Regardless of what Polanski may have suffered in his life or what he may have accomplished, he is also a man who has admitted to having a sex with a 13-year-old girl. One whose accuser has stated she said no repeatedly, and that “I was afraid of him.” Why, then, did she file a formal request in 1997 for Los Angeles prosecutors to drop the charges against him, saying, “I have survived, indeed prevailed, against whatever harm Mr. Polanski may have caused me as a child. I got over it a long time ago”?
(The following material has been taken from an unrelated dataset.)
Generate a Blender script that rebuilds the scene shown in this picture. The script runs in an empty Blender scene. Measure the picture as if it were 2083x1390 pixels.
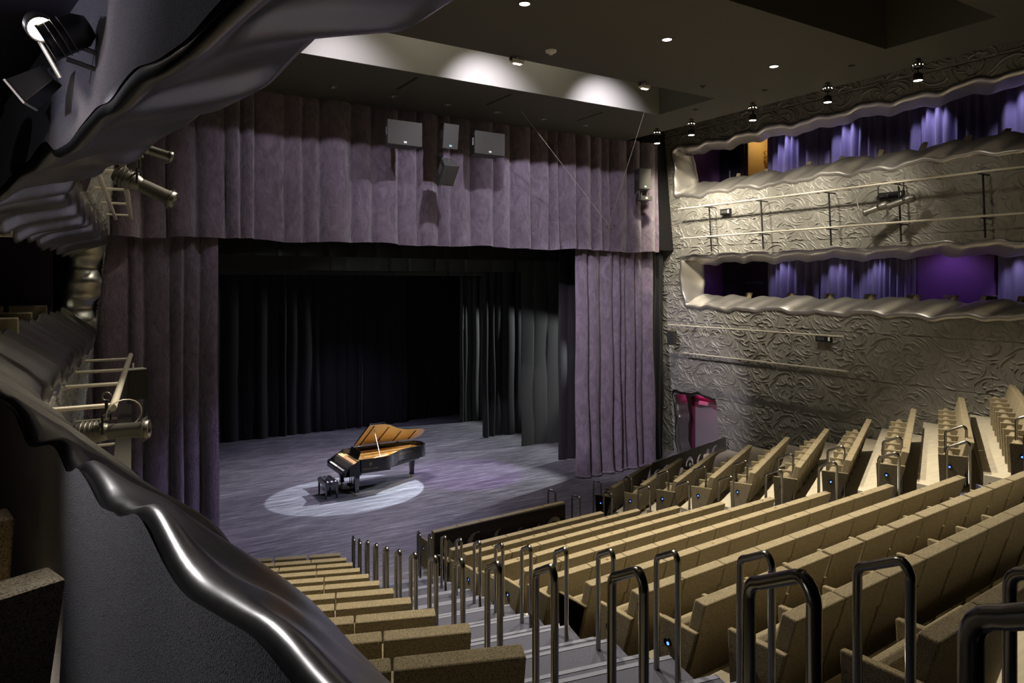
import bpy, bmesh, math, random
import numpy as np
from mathutils import Vector, Matrix
random.seed(7)
SC = bpy.context.scene
COL = SC.collection
PI = math.pi

# ------------------------------------------------------------------ camera
H, FPX, YAW = 5.8, 1430.0, 31.9405
cam = bpy.data.cameras.new('camera'); camo = bpy.data.objects.new('camera', cam); COL.objects.link(camo)
camo.location = (0, 0, H); camo.rotation_euler = (PI / 2, 0, -math.radians(YAW))
cam.sensor_width = 36.0; cam.sensor_fit = 'HORIZONTAL'; cam.lens = 36.0 * FPX / 2083.0
cam.shift_y = -(695 - 578) / 2083.0; cam.clip_start = 0.05
SC.camera = camo
# ------------------------------------------------------------------ world, exposure
W = bpy.data.worlds.new('world'); SC.world = W; W.use_nodes = True
W.node_tree.nodes['Background'].inputs[0].default_value = (0.35, 0.33, 0.42, 1)
W.node_tree.nodes['Background'].inputs[1].default_value = 0.012
SC.view_settings.view_transform = 'Standard'; SC.view_settings.look = 'None'
SC.view_settings.exposure = 0.0; SC.view_settings.gamma = 1.0; SC.view_settings.use_curve_mapping = False

WARM = (1.0, 0.87, 0.67); COOL = (0.72, 0.74, 1.0); VIOLET = (0.62, 0.42, 1.0)
def spot(name, loc, target, power, angle, col=WARM, blend=0.5, size=0.06):
    l = bpy.data.lights.new(name, 'SPOT'); l.energy = power; l.spot_size = math.radians(angle)
    l.spot_blend = blend; l.color = col; l.shadow_soft_size = size
    o = bpy.data.objects.new(name, l); COL.objects.link(o); o.location = loc
    o.rotation_euler = (Vector(target) - Vector(loc)).to_track_quat('-Z', 'Y').to_euler(); return o
def point(name, loc, power, col=WARM, size=0.05):
    l = bpy.data.lights.new(name, 'POINT'); l.energy = power; l.color = col; l.shadow_soft_size = size
    o = bpy.data.objects.new(name, l); COL.objects.link(o); o.location = loc; return o
def area(name, loc, target, power, sx, sy, col):
    l = bpy.data.lights.new(name, 'AREA'); l.shape = 'RECTANGLE'; l.size = sx; l.size_y = sy; l.energy = power; l.color = col
    o = bpy.data.objects.new(name, l); COL.objects.link(o); o.location = loc
    o.rotation_euler = (Vector(target) - Vector(loc)).to_track_quat('-Z', 'Y').to_euler(); return o
# pendants washing the relief wall (Y positions from the stage backwards)
PEND = [(14.0, 14.7), (14.0, 13.4), (14.0, 11.4), (14.0, 9.4), (14.0, 7.46)]
for (x, y), p in zip(PEND, (1100, 1050, 800, 420, 60)):
    spot('pendant_lamp', (x, y, 9.70), (17.0, y + 1.3, 7.3), p * 1.15, 78, (1.0, .89, .72), 0.9, 0.13)
# ceiling downlights over the seats
for x in (3.0, 6.0, 9.0, 12.0):
    spot('downlight_lamp', (x, 9.25, 10.12), (x + .1, 6.6, 0), 3600 if x > 11 else 2450, 86, WARM, 0.6, 0.08)
for x in (3.0, 6.0, 9.0, 12.0):
    spot('downlight_lamp', (x, 3.6, 10.12), (x, 3.9, 0), 6, 64, WARM, 0.8, 0.08)
# slot lights: light the slot face and the valance
SLOT = [4.0, 7.3, 10.6]
for x in SLOT:
    spot('slot_lamp', (x, 11.85, 10.72), (x + 1.3, 16.7, 7.6), 420 if x < 5 else 720, 84, (0.9, 0.84, 1.0), 1.0, 0.04)
    spot('slot_lamp', (x - .8, 11.75, 10.25), (x - 1.4, 13.5, 10.9), 3, 140, (1.0, 0.92, 0.75), 0.7, 0.05)
for x in (3.0, 6.0, 9.0):
    point('slot_fill', (x, 12.1, 11.35), 34, (1.0, .93, .78), .1)
# follow spot with a hard edge on the piano, from the wings
spot('follow_spot', (11.7, 19.3, 6.6), (6.76, 18.93, 0), 6600, 23.6, (0.80, 0.89, 1.0), 0.03, 0.03)
# stage washes
spot('stage_wash', (8.0, 20.2, 6.1), (6.8, 19.4, 0), 1100, 120, (0.76, 0.64, 0.84), 0.8, 0.3)
spot('stage_wash', (11.2, 17.3, 6.3), (10.2, 18.9, 0), 900, 34, (.38, .08, .8), .5, .1)
for y in (14.6, 12.4, 10.0, 7.8):
    spot('pendant_lamp', (2.7, y, 9.7), (-.3, y + .8, 5.6), 170, 60, (1.0, .89, .72), .8, .08)
spot('stage_wash', (9.5, 24.5, 5.9), (9.0, 24.0, 0), 420, 110, (0.62, 0.60, 0.95), 0.8, 0.3)
for x, y in ((15.6, 17.7), (18.6, 19.9), (18.6, 22.1), (18.6, 25.0)):
    spot('wing_lamp', (x, y, 4.6), (7.0, y - .3, 0), 1500, 60, (0.86, 0.9, 0.93), 0.4, 0.05)
spot('stage_wash', (1.6, 18.2, 6.2), (14.6, 22.2, 2.7), 420, 50, (.85, .95, .88), .6, .1)
spot('front_wash', (9.0, 9.25, 10.0), (5.0, 15.5, 0), 1700, 44, (0.55, 0.62, 1.0), 0.7, 0.1)
spot('piano_fill', (6.2, 11.7, 10.4), (7.5, 19.25, .9), 4200, 13, (1.0, .93, .82), .5, .04)  # added spot without a fixture, brightens the keys and gold interior
spot('front_wash', (3.0, 9.25, 10.0), (14.2, 16.7, 3.3), 5600, 28, (0.9, 0.80, 1.0), 0.5, 0.1)
spot('front_wash', (10.5, 11.5, 10.0), (2.4, 16.7, .9), 900, 17, (0.72, 0.36, 0.95), 0.8, 0.1)
# balcony curtain washers, right wall
for y in (14.1, 12.1, 9.7, 7.6):
    spot('curtain_washer', (18.5, y, 10.95), (19.05, y, 8.9), 105, 62, (0.72, 0.7, 1.0), 0.7, 0.03)
for y in (14.2, 12.4, 11.2, 7.7):
    spot('curtain_washer', (18.5, y, 6.85), (19.0, y, 5.3), 34, 70, (0.75, 0.72, 1.0), 0.7, 0.03)
spot('curtain_washer', (18.2, 9.3, 6.85), (19.1, 9.3, 5.2), 20, 110, (0.6, 0.35, 1.0), 0.8, 0.05)
spot('curtain_washer', (17.6, 16.2, 6.6), (18.6, 16.9, 4.9), 9, 80, (0.6, 0.3, 0.9), 0.8, 0.05)

# ------------------------------------------------------------------ material helpers
def mat(name, col, rough=0.6, metal=0.0, spec=0.5, sheen=0.0, emit=None, estr=0.0):
    m = bpy.data.materials.new(name); m.use_nodes = True
    b = m.node_tree.nodes['Principled BSDF']
    b.inputs['Base Color'].default_value = (*col, 1); b.inputs['Roughness'].default_value = rough
    b.inputs['Metallic'].default_value = metal; b.inputs['Specular IOR Level'].default_value = spec
    if sheen: b.inputs['Sheen Weight'].default_value = sheen; b.inputs['Sheen Roughness'].default_value = 0.4
    if emit: b.inputs['Emission Color'].default_value = (*emit, 1); b.inputs['Emission Strength'].default_value = estr
    return m
def nd(m, t, **kw):
    n = m.node_tree.nodes.new(t)
    for k, v in kw.items():
        if k in n.inputs: n.inputs[k].default_value = v
        else: setattr(n, k, v)
    return n
def lk(m, a, b): m.node_tree.links.new(a, b)
def coords(m, scale=(1, 1, 1), src='Object'):
    t = nd(m, 'ShaderNodeTexCoord'); mp = nd(m, 'ShaderNodeMapping'); mp.inputs['Scale'].default_value = scale
    lk(m, t.outputs[src], mp.inputs[0]); return mp.outputs[0]
def noise(m, vec, scale, detail=3, rough=0.5, dist=0.0):
    n = nd(m, 'ShaderNodeTexNoise'); n.inputs['Scale'].default_value = scale; n.inputs['Detail'].default_value = detail
    n.inputs['Roughness'].default_value = rough; n.inputs['Distortion'].default_value = dist
    lk(m, vec, n.inputs['Vector']); return n.outputs['Fac']
def ramp(m, fac, stops):
    r = nd(m, 'ShaderNodeValToRGB'); e = r.color_ramp.elements
    while len(e) < len(stops): e.new(0.5)
    for i, (p, c) in enumerate(stops): e[i].position = p; e[i].color = (*c, 1) if len(c) == 3 else c
    lk(m, fac, r.inputs[0]); return r.outputs[0]
def bsdf(m): return m.node_tree.nodes['Principled BSDF']
def bump(m, fac, strength, dist=0.01):
    b = nd(m, 'ShaderNodeBump'); b.inputs['Strength'].default_value = strength; b.inputs['Distance'].default_value = dist
    lk(m, fac, b.inputs['Height']); lk(m, b.outputs[0], bsdf(m).inputs['Normal'])
M = {}
def mk_relief(n, c):
    m = mat(n, c, 0.42, 0, 0.5); v = coords(m)
    f = noise(m, v, 3.0, 4); lk(m, ramp(m, f, [(0.3, tuple(a * .85 for a in c)), (0.7, tuple(a * 1.12 for a in c))]), bsdf(m).inputs['Base Color'])
    return m
M['relief'] = mk_relief('relief_panel_paint', (0.215, 0.21, 0.185))
m = M['steel'] = mat('brushed_steel', (0.62, 0.60, 0.56), 0.35, .88)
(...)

It’s hard enough to be a 13-year-old girl who was drugged and sodomized. How much more is that violation compounded when, 30 years later, you’re a 45-year-old mother of three and still being portrayed as an aspiring model “seduced” by a successful older man? No wonder she says, “Every time this case is brought to the attention of the Court, great focus is made of me, my family, my mother and others. That attention is not pleasant to experience and is not worth maintaining over some irrelevant legal nicety, the continuation of the case.”

You want to report your sexual assault? Be prepared to pay for your own rape kit.  To be blamed for not exercising “due care” for your own safety. To feel “raped all over again” as your accused attacker cross-examines you in court. To have your sexual history trotted out in public. To be stoned to death.
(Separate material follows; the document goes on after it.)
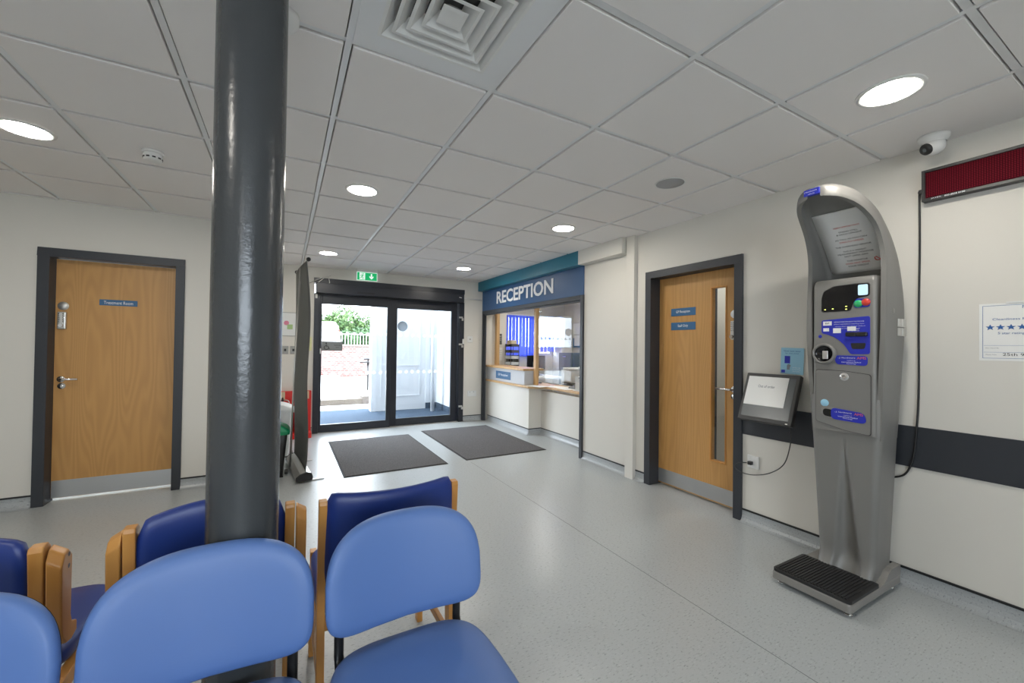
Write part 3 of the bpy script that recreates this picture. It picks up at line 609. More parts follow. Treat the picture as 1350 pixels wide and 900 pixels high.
# dome camera
t = thing('dome_camera', 'white dome security camera at ceiling corner over the red display', 'camera', (2.975, .80, ZC-.008))
c = Vector((2.985, .80, ZC-.0085))
MB().lathe([(0, 0), (.062, 0), (.062, -.018), (.052, -.028), (.050, -.04)], c, (0, 0, 1), 32).build('base', 'white_plastic', t)
cb_ = c+Vector((0, 0, -.052)); d_ = Vector((-.70, .45, -.42)).normalized()
MB().lathe([(.048*math.sin(a), .048*math.cos(a)) for a in [math.radians(x) for x in range(0, 181, 12)]], cb_, (0, 0, 1), 32).build('ball', 'white_plastic', t)
MB().lathe([(0, .054), (.024, .053), (.029, .047), (.030, .034)], cb_, d_, 28).build('lens_window', 'black_plastic', t)
MB().lathe([(0, .058), (.010, .057), (.012, .053)], cb_, d_, 20).build('lens', 'screen_grey', t)
# exit sign
t = thing('exit_sign', 'green emergency exit sign with running man above entrance door', 'exit sign', (1.075, 6.60, 2.31))
MB().box((.925, 6.48, 2.425), (1.225, 6.56, ZC-.009), .006, 2).build('housing', 'white_plastic', t)
MB().box((.925, 6.515, 2.298), (1.225, 6.523, 2.425)).build('sign_panel', 'exit_white', t)
MB().box((.932, 6.5125, 2.304), (1.218, 6.5145, 2.419)).build('green_field', 'exit_green', t)
s = MB(); Y = 6.5118
def poly(mb, pts, y=Y): mb.face([(x, y, z) for x, z in pts])
poly(s, [(.965, 2.312), (1.045, 2.312), (1.045, 2.412), (.965, 2.412)]); s.build('door_pictogram', 'exit_white', t); s = MB()
poly(s, [(1.128, 2.405), (1.148, 2.405), (1.148, 2.358), (1.168, 2.374), (1.168, 2.352), (1.138, 2.322), (1.108, 2.352), (1.108, 2.374), (1.128, 2.358)])
s.build('arrow_pictogram', 'exit_white', t)
s = MB(); Y2 = 6.5112
for (x0, z0, x1, z1, r) in ((1.012, 2.385, .998, 2.355, .007), (.998, 2.355, .985, 2.335, .006), (.985, 2.335, .965, 2.333, .005), (.998, 2.355, 1.018, 2.340, .006), (1.018, 2.340, 1.012, 2.316, .005), (1.010, 2.382, .985, 2.378, .0045), (.985, 2.378, .978, 2.362, .004), (1.010, 2.382, 1.030, 2.368, .0045)):
    s.tube([(x0, Y2, z0), (x1, Y2, z1)], r, 6)
s.lathe([(0, .001), (.009, .001)], (1.017, Y2, 2.399), (0, -1, 0), 14); s.build('running_man', 'exit_green', t)

# ------------------------------------------------------------------ column
PX, PY = -.093, 1.345
cl = MB(); prof = [(.085, z*.05) for z in range(0, 50)]+[(.085, ZC-.009)]
cl.lathe(prof, (PX, PY, 0), (0, 0, 1), 48); tag(cl.build('steel_column', 'column_paint'), 'round glossy dark grey steel column rising through the front chairs', 'column')

# ------------------------------------------------------------------ chairs
def cushion(outline, rings, mp, back_rings):
    """outline: list of (u,v); rings: (scale inset, height) from rim to centre on the front; mapped by mp(u,v,w)"""
    mb = MB(); cu_ = sum(p[0] for p in outline)/len(outline); cv_ = sum(p[1] for p in outline)/len(outline)
    secs = [[mp(cu_+(u-cu_)*s, cv_+(v-cv_)*s, h) for u, v in outline] for s, h in back_rings+rings]
    mb.loft(secs); return mb
def superout(hw, v0, v1, nt, nb, n=64, topw=1.0):
    pts = []; vc = (v0+v1)/2; hh = (v1-v0)/2
    for k in range(n):
        a = 2*PI*k/n; c, s = math.cos(a), math.sin(a); e = nt if s > 0 else nb
        u = math.copysign(abs(c)**(2/e), c)*hw; v = math.copysign(abs(s)**(2/e), s)*hh
        tw = 1-(1-topw)*max(0, v/hh)
        pts.append((u*tw, vc+v))
    return pts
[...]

In a just and ideal world, the men who abuse children would feel the shame and pain that they put their victims through, a thousand times over. They would pay for their actions. If somebody ever hurt my daughters the way that my friends have been hurt, the way that 13-year-old girl was hurt so long ago, there wouldn’t be a punishment baroque enough to quell my desire for retribution.

But you can’t bring back innocence by tossing anybody in jail. You can’t write a settlement check and make it go away. And you sure as hell can’t even the score by dragging a survivor through three decades of personal pain. So while I can intellectually agree that a debt must be paid for a crime committed, and while I can applaud every man and woman who has ever spoken out and sought justice for their abuse, emotionally, I want something else.

I want to leave Roman Polanski’s victim alone. I don’t want to make her the official spokesperson for sexual victimhood, or relive a life-changing horror. I don’t want to presume what’s best, when I don’t have to live with her nightmares. For Polanski to live out his days scot-free in European ease feels wrong and unfair. It makes a whole lot of us uncomfortable. But I’d rather live with my own revulsion at his actions than carry out some rote exercise in feel-good amends if it means any measure of ease and peace for his victim. I believe her when she says, “It was the media that ruined my life.” And I don’t want to be in the same boat with the man who raped her.